Will you return, word for word, only the lines from the top of the data below down to and including the one with "PI = math.pi"?

**Data excerpt:**
______

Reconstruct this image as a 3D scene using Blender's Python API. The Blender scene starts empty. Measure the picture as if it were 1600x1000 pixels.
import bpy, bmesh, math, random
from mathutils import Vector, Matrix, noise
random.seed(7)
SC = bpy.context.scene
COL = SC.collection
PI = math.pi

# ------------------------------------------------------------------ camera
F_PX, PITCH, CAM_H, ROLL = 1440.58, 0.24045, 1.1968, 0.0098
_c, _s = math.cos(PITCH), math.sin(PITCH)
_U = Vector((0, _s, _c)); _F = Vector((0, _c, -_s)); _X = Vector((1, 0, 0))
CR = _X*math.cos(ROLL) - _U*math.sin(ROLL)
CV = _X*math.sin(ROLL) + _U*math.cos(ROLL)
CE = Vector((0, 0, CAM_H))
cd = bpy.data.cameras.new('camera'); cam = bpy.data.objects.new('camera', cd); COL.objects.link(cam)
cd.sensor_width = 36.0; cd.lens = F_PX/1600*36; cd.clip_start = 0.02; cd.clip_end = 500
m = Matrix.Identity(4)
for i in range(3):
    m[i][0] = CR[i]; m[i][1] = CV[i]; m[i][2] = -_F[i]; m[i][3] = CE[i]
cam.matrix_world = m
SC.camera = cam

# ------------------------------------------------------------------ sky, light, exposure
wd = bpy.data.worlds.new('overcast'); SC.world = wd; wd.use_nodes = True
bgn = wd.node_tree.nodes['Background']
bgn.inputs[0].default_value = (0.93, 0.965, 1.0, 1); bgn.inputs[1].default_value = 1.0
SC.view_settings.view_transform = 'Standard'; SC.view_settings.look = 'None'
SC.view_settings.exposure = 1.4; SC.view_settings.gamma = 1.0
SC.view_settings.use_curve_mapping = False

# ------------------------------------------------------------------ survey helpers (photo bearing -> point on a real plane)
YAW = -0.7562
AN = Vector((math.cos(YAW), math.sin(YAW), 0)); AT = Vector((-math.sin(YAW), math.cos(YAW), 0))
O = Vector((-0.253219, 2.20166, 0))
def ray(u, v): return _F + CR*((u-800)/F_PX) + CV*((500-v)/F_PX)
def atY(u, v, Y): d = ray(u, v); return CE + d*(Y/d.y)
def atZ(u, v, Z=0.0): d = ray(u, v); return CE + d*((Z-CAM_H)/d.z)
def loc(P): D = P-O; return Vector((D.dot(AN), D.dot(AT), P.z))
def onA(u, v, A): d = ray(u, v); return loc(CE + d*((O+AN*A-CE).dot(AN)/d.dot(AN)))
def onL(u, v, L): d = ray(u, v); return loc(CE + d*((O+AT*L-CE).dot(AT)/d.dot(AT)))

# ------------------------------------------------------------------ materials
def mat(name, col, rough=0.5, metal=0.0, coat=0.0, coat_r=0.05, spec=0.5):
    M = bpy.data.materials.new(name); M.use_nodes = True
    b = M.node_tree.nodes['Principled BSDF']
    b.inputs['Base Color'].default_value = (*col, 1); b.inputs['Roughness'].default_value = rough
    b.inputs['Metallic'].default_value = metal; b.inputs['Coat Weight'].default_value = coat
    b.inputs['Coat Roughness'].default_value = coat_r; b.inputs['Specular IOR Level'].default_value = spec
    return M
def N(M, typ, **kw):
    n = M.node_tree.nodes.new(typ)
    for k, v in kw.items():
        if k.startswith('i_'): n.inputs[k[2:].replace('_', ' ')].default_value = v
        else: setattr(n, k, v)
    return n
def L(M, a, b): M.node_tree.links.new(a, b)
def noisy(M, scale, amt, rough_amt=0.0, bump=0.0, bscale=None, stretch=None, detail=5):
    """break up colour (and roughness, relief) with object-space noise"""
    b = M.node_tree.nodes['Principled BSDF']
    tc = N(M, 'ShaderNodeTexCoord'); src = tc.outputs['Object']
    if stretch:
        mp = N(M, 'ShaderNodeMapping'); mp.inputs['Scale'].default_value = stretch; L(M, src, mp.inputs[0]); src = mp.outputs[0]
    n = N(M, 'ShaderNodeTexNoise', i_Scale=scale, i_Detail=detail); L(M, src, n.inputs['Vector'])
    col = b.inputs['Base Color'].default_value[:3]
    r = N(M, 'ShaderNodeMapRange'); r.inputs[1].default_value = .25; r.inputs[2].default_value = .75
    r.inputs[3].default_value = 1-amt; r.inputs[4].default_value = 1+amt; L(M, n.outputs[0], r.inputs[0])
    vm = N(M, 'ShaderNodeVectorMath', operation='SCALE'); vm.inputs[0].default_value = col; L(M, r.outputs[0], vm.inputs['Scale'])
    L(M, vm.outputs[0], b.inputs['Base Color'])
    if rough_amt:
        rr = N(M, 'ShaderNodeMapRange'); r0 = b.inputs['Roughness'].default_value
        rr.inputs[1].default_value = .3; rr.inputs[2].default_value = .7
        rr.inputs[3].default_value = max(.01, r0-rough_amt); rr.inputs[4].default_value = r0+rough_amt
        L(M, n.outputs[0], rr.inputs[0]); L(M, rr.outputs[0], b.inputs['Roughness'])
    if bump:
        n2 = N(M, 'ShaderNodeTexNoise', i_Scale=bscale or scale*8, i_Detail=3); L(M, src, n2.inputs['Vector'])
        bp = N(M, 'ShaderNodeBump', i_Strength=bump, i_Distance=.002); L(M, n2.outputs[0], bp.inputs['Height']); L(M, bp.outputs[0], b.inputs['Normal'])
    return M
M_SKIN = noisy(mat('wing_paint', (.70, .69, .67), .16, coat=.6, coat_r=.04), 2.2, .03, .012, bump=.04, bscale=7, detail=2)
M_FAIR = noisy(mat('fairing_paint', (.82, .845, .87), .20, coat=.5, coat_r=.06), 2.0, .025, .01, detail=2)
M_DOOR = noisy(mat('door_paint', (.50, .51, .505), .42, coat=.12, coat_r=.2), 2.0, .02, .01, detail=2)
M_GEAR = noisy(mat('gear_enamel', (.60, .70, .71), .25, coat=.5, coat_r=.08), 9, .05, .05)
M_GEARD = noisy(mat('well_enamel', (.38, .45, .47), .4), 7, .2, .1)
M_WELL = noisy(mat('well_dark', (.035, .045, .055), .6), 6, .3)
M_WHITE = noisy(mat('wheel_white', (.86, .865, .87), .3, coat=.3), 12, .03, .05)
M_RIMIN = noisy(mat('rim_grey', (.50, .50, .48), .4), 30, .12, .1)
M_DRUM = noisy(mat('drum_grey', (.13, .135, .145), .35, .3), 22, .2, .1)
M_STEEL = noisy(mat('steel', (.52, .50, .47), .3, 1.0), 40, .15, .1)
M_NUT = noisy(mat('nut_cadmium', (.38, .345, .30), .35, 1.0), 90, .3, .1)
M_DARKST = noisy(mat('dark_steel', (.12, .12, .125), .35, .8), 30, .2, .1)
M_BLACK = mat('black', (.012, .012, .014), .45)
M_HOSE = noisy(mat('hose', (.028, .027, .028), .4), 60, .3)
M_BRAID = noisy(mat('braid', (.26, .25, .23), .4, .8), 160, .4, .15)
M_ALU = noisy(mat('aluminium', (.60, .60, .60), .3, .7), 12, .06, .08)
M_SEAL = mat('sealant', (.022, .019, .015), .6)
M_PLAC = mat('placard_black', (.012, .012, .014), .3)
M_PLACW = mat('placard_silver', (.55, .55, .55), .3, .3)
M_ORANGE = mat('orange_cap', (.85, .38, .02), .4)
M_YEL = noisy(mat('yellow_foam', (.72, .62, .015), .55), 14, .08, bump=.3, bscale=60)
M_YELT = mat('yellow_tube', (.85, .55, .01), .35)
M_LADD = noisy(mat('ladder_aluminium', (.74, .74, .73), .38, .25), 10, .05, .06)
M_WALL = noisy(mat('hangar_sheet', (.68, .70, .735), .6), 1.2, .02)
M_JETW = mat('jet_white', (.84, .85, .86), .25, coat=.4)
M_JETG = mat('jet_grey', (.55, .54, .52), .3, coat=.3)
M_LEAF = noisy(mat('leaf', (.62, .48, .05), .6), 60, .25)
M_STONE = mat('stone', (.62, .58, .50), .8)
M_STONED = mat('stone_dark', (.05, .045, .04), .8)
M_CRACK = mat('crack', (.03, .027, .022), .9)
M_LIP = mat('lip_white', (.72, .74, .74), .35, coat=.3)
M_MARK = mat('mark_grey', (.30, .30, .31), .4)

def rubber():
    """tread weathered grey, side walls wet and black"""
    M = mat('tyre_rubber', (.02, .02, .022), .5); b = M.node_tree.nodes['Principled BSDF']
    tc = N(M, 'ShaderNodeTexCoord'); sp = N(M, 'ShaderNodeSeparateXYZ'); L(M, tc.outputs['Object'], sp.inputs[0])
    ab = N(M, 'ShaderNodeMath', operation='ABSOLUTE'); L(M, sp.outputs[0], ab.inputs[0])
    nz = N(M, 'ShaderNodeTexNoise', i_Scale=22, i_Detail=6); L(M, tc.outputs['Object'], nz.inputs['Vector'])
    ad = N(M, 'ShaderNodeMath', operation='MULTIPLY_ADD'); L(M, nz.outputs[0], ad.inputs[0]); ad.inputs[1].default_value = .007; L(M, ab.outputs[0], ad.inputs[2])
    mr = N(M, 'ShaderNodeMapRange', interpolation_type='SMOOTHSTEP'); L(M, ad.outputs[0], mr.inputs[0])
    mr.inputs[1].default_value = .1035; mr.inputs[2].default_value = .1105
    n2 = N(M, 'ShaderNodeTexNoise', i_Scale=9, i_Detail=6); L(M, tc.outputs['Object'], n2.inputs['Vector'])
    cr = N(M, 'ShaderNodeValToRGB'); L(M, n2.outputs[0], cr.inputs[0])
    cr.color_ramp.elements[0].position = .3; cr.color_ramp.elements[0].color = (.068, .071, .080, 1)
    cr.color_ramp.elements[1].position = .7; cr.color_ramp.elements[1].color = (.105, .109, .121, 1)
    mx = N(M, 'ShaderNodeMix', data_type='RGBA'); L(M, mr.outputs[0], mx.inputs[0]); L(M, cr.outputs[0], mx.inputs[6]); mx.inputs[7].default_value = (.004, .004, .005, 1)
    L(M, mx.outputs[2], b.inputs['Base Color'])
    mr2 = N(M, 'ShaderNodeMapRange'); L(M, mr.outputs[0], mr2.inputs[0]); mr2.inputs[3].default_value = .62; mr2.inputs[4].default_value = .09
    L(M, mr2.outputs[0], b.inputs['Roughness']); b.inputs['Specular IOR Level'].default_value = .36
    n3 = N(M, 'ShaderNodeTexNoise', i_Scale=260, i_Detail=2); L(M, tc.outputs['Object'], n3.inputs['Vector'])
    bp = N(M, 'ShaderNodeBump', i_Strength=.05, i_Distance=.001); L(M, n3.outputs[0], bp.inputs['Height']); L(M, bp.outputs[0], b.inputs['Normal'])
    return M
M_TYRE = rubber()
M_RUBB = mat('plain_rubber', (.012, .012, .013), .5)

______

**Solution for this exercise:**
Reconstruct this image as a 3D scene using Blender's Python API. The Blender scene starts empty. Measure the picture as if it were 1600x1000 pixels.
import bpy, bmesh, math, random
from mathutils import Vector, Matrix, noise
random.seed(7)
SC = bpy.context.scene
COL = SC.collection
PI = math.pi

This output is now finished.